Klagelieder 5

Sept 29

Heutige Bibellese:

Klagelieder 4,1-5,22 / Apostelgeschichte 26,1-32 / Psalm 73,1-28 / Sprüche 24,15-16


Die Kapitel 1-3 enden jeweils mit einem Gebet zu Gott (1,20-22; 2,20-22; 3,55-66). Das 4. Kapitel enthält dagegen kein Gebet. Dafür ist das ganze 5. Kapitel ein Gebet, das sowohl das 4. Kapitel als auch das ganze Buch der Klagelieder abschließt. Das Gebet besteht aus zwei Teilen: einer Klage über die Schreckensherrschaft der Feinde (V.1-18), die auch das Bekenntnis der eigenen Sünde einschließt (V.16), und einer Bitte um die Gnade Gottes und Wiederherstellung des früheren Zustandes Israels (V.19-22).

Das Gebet beginnt mit der Beschreibung des Zustandes Israels (V.2-18) und der Bitte, dass der HERR die Schmach anschauen und des Überrestes gedenken möchte (V.1). Gott sieht sowieso alles (Spr 15,3). Doch hier geht es darum, dass er den Zustand ansehen sollte, um zu handeln.

Auch in unserem Leben gibt es viele Bereiche, die noch zum Guten oder Bessern verändert werden können. Gott möchte uns zum Guten verändern, doch damit dies geschehen kann, müssen auch wir erkennen, wie unvollkommen und verbesserungsbedürftig unser eigener Zustand ist und wie fern wir von dem sind, was wir nach Gottes Willen sein sollten – und dann kann Gott handeln, uns durch seinen Geist verändern und eine neue Gesinnung schenken. Aber bevor Gott handelt, müssen wir in der Regel den ersten Schritt tun.

Und seid nicht gleichförmig dieser Welt, sondern werdet verwandelt durch die Erneuerung des Sinnes, dass ihr prüfen mögt, was der Wille Gottes ist: das Gute und Wohlgefällige und Vollkommene. (Röm 12,2)

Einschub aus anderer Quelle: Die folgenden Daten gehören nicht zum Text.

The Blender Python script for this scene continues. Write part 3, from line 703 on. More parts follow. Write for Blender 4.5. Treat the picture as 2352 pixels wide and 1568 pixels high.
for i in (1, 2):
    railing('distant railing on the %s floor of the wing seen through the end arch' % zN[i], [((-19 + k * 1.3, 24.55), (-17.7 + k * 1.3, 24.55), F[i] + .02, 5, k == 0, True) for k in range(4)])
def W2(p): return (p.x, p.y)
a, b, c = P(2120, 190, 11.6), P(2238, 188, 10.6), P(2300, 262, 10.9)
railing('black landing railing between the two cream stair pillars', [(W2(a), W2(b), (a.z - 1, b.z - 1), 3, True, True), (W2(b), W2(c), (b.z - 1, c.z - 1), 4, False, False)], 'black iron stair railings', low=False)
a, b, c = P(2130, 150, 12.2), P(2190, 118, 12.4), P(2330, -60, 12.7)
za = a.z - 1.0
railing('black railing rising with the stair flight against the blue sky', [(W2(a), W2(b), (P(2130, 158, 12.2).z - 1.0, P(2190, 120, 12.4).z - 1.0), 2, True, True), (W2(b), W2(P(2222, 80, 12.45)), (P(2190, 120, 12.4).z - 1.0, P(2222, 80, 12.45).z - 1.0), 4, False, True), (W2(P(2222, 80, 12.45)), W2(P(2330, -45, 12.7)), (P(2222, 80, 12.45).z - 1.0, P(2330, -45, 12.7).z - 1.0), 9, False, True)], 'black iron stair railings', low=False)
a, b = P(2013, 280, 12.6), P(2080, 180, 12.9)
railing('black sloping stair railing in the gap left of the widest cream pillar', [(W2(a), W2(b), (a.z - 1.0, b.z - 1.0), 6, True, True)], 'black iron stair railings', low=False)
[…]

Das Buch der Klagelieder wird von den Juden immer am 9. Aw (der fünfte Monat im jüdischen Kalender) in der Synagoge gelesen, zur Erinnerung an die Zerstörung sowohl des ersten als auch zweiten Tempels, die beide an diesem Datum stattfanden. Allerdings beendet man die Lesung nicht mit V.22, sondern fügt eine Wiederholung von V.21 an. Es ist verständlich, dass man nicht mit dem Gedanken an die Verwerfung und den Zorn Gottes, der bis heute über allen nichtbekehrten Menschen schwebt, nach Hause gehen möchte. Die Bitte um Erneuerung und eine Wiederherstellung der gesegneten früheren Zeiten ist sicher angenehmer – und doch bleibt fraglich, ob der Mensch sich das Recht anmaßen sollte, den vom Geist Gottes inspirierten ernsten, herausfordernden Schluss abzumildern. Eines ist jedenfalls sicher: Eine Erneuerung und ein Leben im Segen Gottes ist ohne Sündenbekenntnis (V.16) und Umkehr zu Gott (Buße; V.21) unmöglich!